Up until the 1890s, many Southampton residents thought of the lower end of The Avenue, where it joins London Road, as the start of open countryside.

Way back in the early part of the 19th century the highway from the Bargate up to The Avenue was the responsibility of the Southampton to Winchester Turnpike trust, and at times was so dusty the road had to be watered between March and September.

At the beginning of the last century the area was thriving and included many fine buildings from the central library to the art gallery, which was later moved to become part of the Civic Centre.

At the entrance to The Avenue was the Government Ordnance Survey Office, formerly the Military Asylum for Orphans. Opposite was Asylum Green, site of the old Padwell Cross pond.

A health inspector’s report in 1850 spoke of this pond being used as a dumping ground for unwanted cats, dogs, and, more darkly, human bodies.

Another landmark was St Paul’s Church, built as a chapel in 1828 to ease the pressure on All Saints. The church was destroyed in an air raid in 1940 during the Second World War.

In 1904 a John Wickham took over the shop at 39, London Road, previously occupied by grocer Frank Brecknell, and for the next ten years traded there as “furnishing draper, blind maker and bedding manufacturer” with a needlework department.

According to the record book of the time, next door at number 37, was Vinton’s Cycle Company which was soon to make way for the Maypole Dairy.

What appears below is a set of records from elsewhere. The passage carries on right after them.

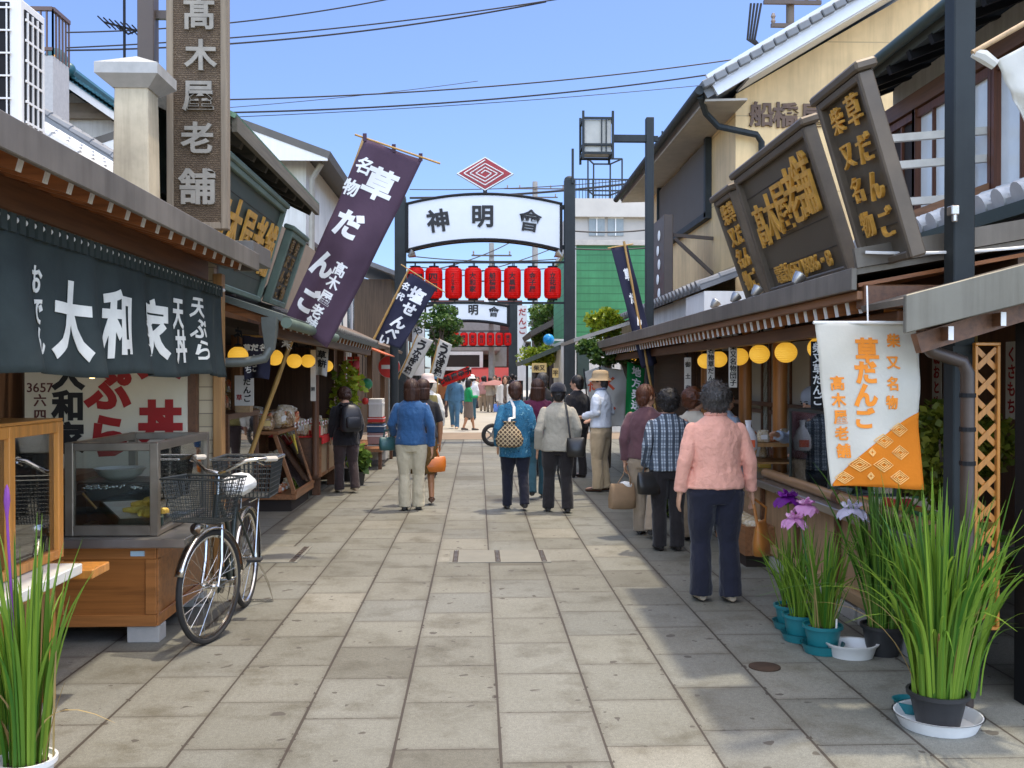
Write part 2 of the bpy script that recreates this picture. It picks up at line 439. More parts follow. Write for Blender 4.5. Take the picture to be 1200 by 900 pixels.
M_DARK = plain('dark_interior', (.03, .02, .015), .8, 0, .3, 2)
M_BLACK = plain('black_paint', (.012, .012, .013), .6, 0, .2, spec=.2)
M_RUB = plain('black_rubber', (.02, .019, .018), .75, 0, .2)
M_WOODD = wood('dark_brown_wood', (.17, .072, .030), .5, 'y')
M_WOODZ = wood('brown_post_wood', (.24, .11, .042), .5, 'z')
M_EAVE = wood('eave_wood', (.40, .145, .045), .5, 'x')
M_ORNG = wood('orange_varnished_wood', (.66, .27, .05), .6, 'z', rough=.32)
M_ORNGY = wood('orange_varnished_wood_long', (.66, .27, .05), .6, 'y', rough=.32)
M_HONEY = wood('honey_wood', (.42, .22, .075), .6, 'z', rough=.5)
M_LTWOOD = wood('light_wood', (.50, .33, .17), .65, 'y', rough=.55)
M_CABI = wood('cabinet_wood', (.42, .15, .035), .5, 'x', rough=.38)
M_CABIY = wood('cabinet_wood_side', (.36, .16, .065), .5, 'y', rough=.45)
M_GREYW = wood('grey_weathered_wood', (.28, .22, .15), .6, 'z', rough=.8, bst=.5)
M_BAMB = wood('bamboo', (.52, .30, .085), .7, 'z', rough=.35, bst=.08)
M_GLASS = glass()
M_TILE = plain('grey_roof_tile', (.17, .175, .18), .5, 0, .22, 4, 30, .15)
M_TILEW = plain('whitened_roof_tile', (.55, .56, .56), .5, 0, .18, 5, 30, .15)
M_GOLD = plain('worn_gold_lettering', (.62, .32, .055), .5, .1, .3, 12, 60, .3)
M_COPPER = plain('green_copper', (.14, .185, .14), .6, .2, .3, 3, 30, .15)
M_RED = plain('red_paint', (.55, .03, .02), .5, 0, .15)
M_REDTX = plain('dark_red_lettering', (.36, .012, .012), .6, 0, .12)
M_BLKTX = plain('black_lettering', (.012, .011, .011), .6, 0, .1)
M_WHTTX = plain('white_lettering', (.86, .86, .84), .8, 0, .04)
M_GRAN = plain('granite_block', (.42, .40, .37), .8, 0, .15, 8, 160, .3)
def m_weave():
    t = NT('chiselled_sign_wood'); co = t.co(scale=(1, 1, 1))
    wv = t.n('TexWave', wave_type='BANDS', bands_direction='Z'); t.l(co, wv.inputs[0]); wv.inputs['Scale'].default_value = 20; wv.inputs['Distortion'].default_value = 5; wv.inputs['Detail'].default_value = 1; wv.inputs['Detail Scale'].default_value = 6
    n = t.noise(co, 12, 4)
    t.col(t.mix(wv.outputs['Fac'], (.075, .048, .026), t.ramp(n, [(.3, (.13, .085, .048)), (.7, (.20, .14, .08))])))
    t.bump(wv.outputs['Fac'], .8, .012); return t.fin(.7)
M_CHIS = m_weave()
def m_corr(name, c, period, axis, depth=.02, thr=.86):
    t = NT(name); sp = t.n('SeparateXYZ'); t.l(t.co(), sp.inputs[0])
    f = t.math('FRACT', t.math('DIVIDE', sp.outputs['XYZ'.index(axis)], period))
    n = t.noise(t.co(), 1.2, 5, .6)
    t.col(t.mix(t.math('GREATER_THAN', f, thr), t.streaks(t.ramp(n, [(.3, sc3(c, .82)), (.7, sc3(c, 1.12))]), .5), sc3(c, .62)))
    if depth: t.bump(f, .9, depth)
    return t.fin(.55)
M_GREEN = m_corr('green_siding', (.07, .30, .125), .22, 'Z')
M_BRICK = m_corr('red_brick_cladding', (.13, .032, .022), .35, 'Z')
M_BORDER = m_corr('cream_siding', (.74, .52, .25), 1.05, 'Z', .0, .985)
def m_tilewall():
    t = NT('cream_wall_tile'); br = t.n('TexBrick'); t.l(t.co(rot=(R(90), 0, 0)), br.inputs[0])
    br.offset = 0; br.inputs['Scale'].default_value = 1; br.inputs['Brick Width'].default_value = .30; br.inputs['Row Height'].default_value = .10; br.inputs['Mortar Size'].default_value = .004
    br.inputs['Color1'].default_value = (.52, .42, .27, 1); br.inputs['Color2'].default_value = (.42, .33, .2, 1); br.inputs['Mortar'].default_value = (.2, .15, .1, 1)
    t.col(br.outputs[0]); t.bump(br.outputs[1], -.4, .01); return t.fin(.4)
M_TILEWALL = m_tilewall()

# ================================================================== ground, road
def sheet_obj(name, lo, hi, z, mat, step=None):
    b = MB(); b.add([(lo[0], lo[1], z), (hi[0], lo[1], z), (hi[0], hi[1], z), (lo[0], hi[1], z)], [(0, 1, 2, 3)])
    o = b.build(name, mat, base=(0, 0, 0)); return ground_tag(o)
sheet_obj('ground', (-400, -40), (400, 1500), 0, M_PAVE)
sheet_obj('pavement', (-9, 24.5), (9, 27.5), .005, M_BROWN)
sheet_obj('road', (-60, 27.5), (60, 110), .004, M_ROAD)
# drain grates and covers in the paving
def slot(x0, y0, x1, y1, label, slots):
    t = thing('drain_cover', label, 'drain cover', ((x0 + x1) / 2, (y0 + y1) / 2, 0), 'drain covers let into the paving')
    M_PAVE2 = plain('paving_lid', (.205, .198, .165), .7, 0, .15, 6, 170, .3)
    b = MB(); xs = [x0] + [s for s in slots] + [x1]
    b.bb((x0, y0, .001), (x1, y1, .006)); b.build('lid', M_PAVE2, t)
    b = MB()
    for sx in slots:
        b.bb((sx, y0 + .02, .004), (sx + .045, y1 - .02, .0085))
    b.build('slot', plain('rust_slot', (.05, .035, .025), .8), t)
    b = MB()
    for sx in slots:
        for k in range(9):
            yy = y0 + .04 + (y1 - y0 - .08) * k / 8
            b.bb((sx + .008, yy, .006), (sx + .037, yy + .008, .0105))
    b.build('grate_bars', M_STEEL, t)
p = PZ(526, 660); q = PZ(638, 645)
slot(p.x, p.y, q.x + .02, q.y, 'long stone drain cover with three metal slots in mid street', [p.x + .03, (p.x + q.x) / 2 - .03, q.x - .06])
p = PZ(300, 660); q = PZ(366, 641)
slot(p.x, p.y, q.x, q.y, 'square drain cover with one dark slot behind the parked bicycle', [q.x - .07])
b = MB(); c = PZ(896, 782); b.lathe([(.085, .001), (.085, .006), (.07, .009), (0, .009)], c, 28)
tag(b.build('manhole_lid', plain('rust_iron', (.06, .035, .02), .8, .3, .4), smooth=True), 'small round rusty iron lid in the paving near the iris pots', 'manhole lid')

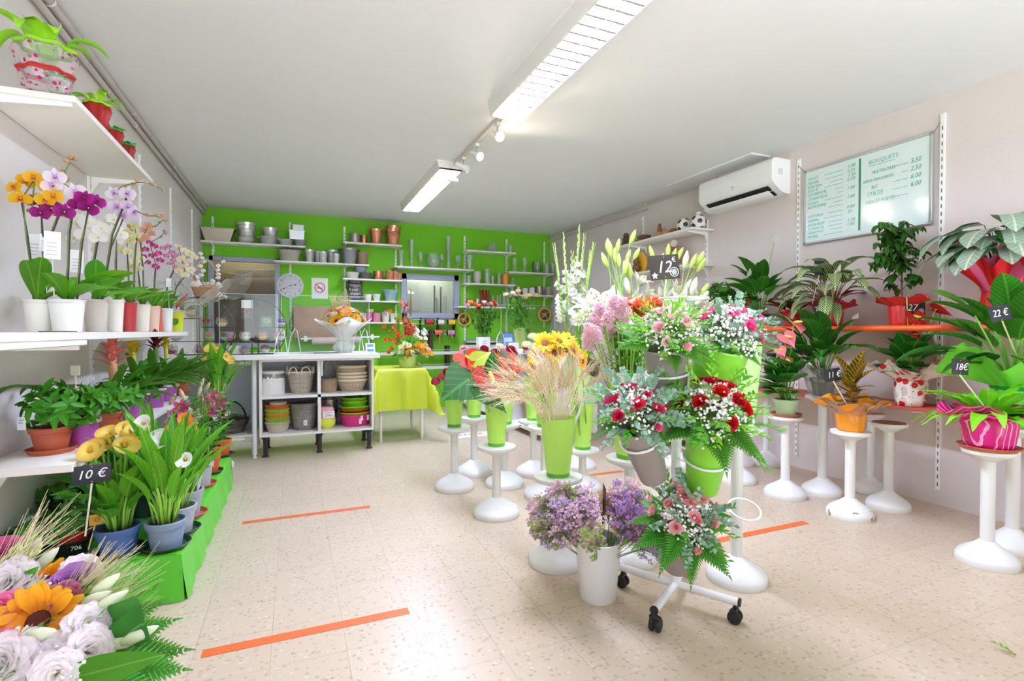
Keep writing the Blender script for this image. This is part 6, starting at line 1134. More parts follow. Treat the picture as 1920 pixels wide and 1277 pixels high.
MB().lathe([(.001, -.0002), (.066, 0), (.075, .03), (.09, .055), (.093, .062), (.09, .064), (.088, .06), (.07, .03), (.062, .003), (.001, .003)], 32, rib=(8, .02)).obj('tray_body', [mat('#1d1d22', .3)], t); t.location = onB(132, 1036)+V((0, 0, -.0004)); d = CAM(t.location); d.z = 0
text('706', .024, mat('#d9d9d9', .6), t, plane_M(d.normalized()*.0935+V((.0, 0, .036)), V((0, 0, 1)).cross(d), (0, 0, 1))@TR(.0, 0, 0))
for px, py, lb in ((72, 992, 'ochre plant label clipped to the peperomia by the wall'), (182, 974, 'small ochre plant label on a stick beside the blue pot')):
    q = at(px, py, d=depth(onB(px, 1040))-.02); t = thing('plant_label', lb, 'plant label', q, 'ochre plant labels'); Mx = plane_M((0, 0, 0), V((0, 0, 1)).cross(CAM(q)), (0, 0, 1)); w = .045 if px < 100 else .025; MB().box((-w, -.022, -.001), (w, .022, .001)).obj('card', [mat('#d9a233', .5)], t).matrix_local = Mx; MB().lathe([(.009, .001), (.009, .0016), (.006, .0016), (.006, .001)], 14).obj('motif', [mat('#8a6420', .6)], t).matrix_local = Mx
    MB().tube([(0, .004, .012), (-.03 if px > 100 else 0, 0, -.12)], .003, 5).obj('stake', [mat('#e0cfa8', .6)], t)
q = at(172, 889, x=-.70); tagcard('slate price card chalked 10 euro standing by the blue calla pot', q, (.3, -1, .12), '10 €', .115, .068, at(160, 1005, d=depth(q)+.06), '#25262f', .045, logo=False, tx=-.045)
q = at(391, 788, d=depth(onB(390, 880))-.1); tagcard('slate price card chalked 12 euro above the bench lilies', q, (.1, -1, .15), '12 €', .135, .085, at(389, 862, d=depth(q)), '#34332f', .055, roll=.2, tx=-.05)
tag(MB().box((-.005, -.005, 0), (.005, .005, .24)).obj('plant_stake', [WHT], None, onB(362, 968)), 'white plant stake by the terracotta saucer', 'stake').rotation_euler = (.1, .18, 0)
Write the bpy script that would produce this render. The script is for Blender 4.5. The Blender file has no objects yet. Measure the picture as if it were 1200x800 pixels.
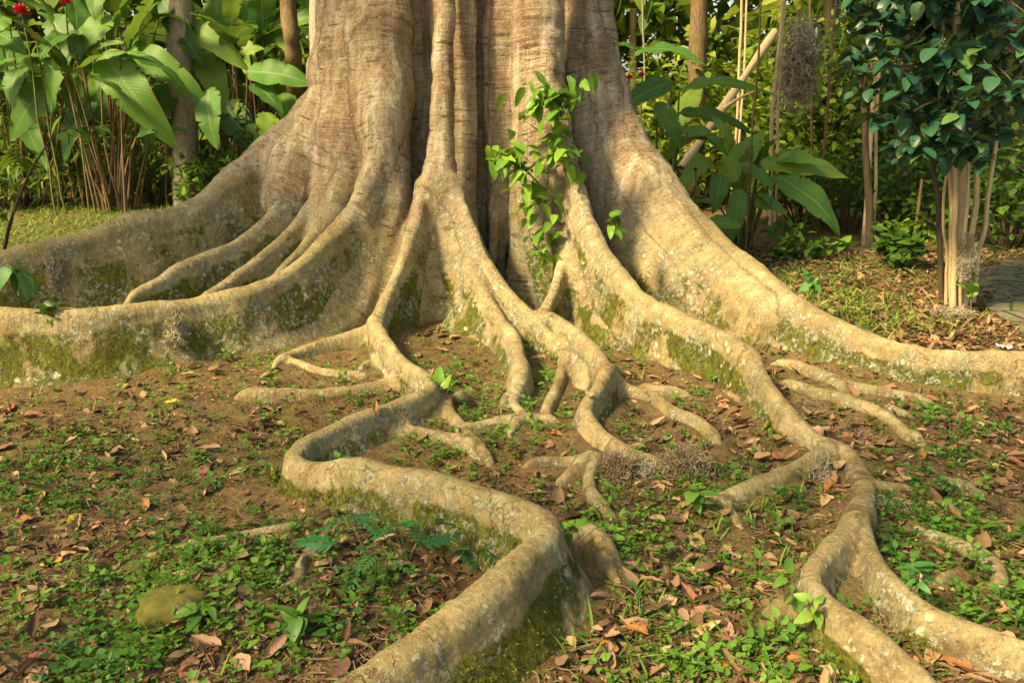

At number 41, John R. Dodd traded as a “paperhanging merchant”.

London Road was also home, at one time, to what was claimed to be Southampton’s “cosiest” cinema, the Carlton, which stood at number 45.

It showed films up to the early 1920s, offered afternoon tea, featured music from an organist and pianist and was a favourite spot for children for Saturday morning screenings.

Much like Shirley and Portswood, London Road was once a popular shopping area.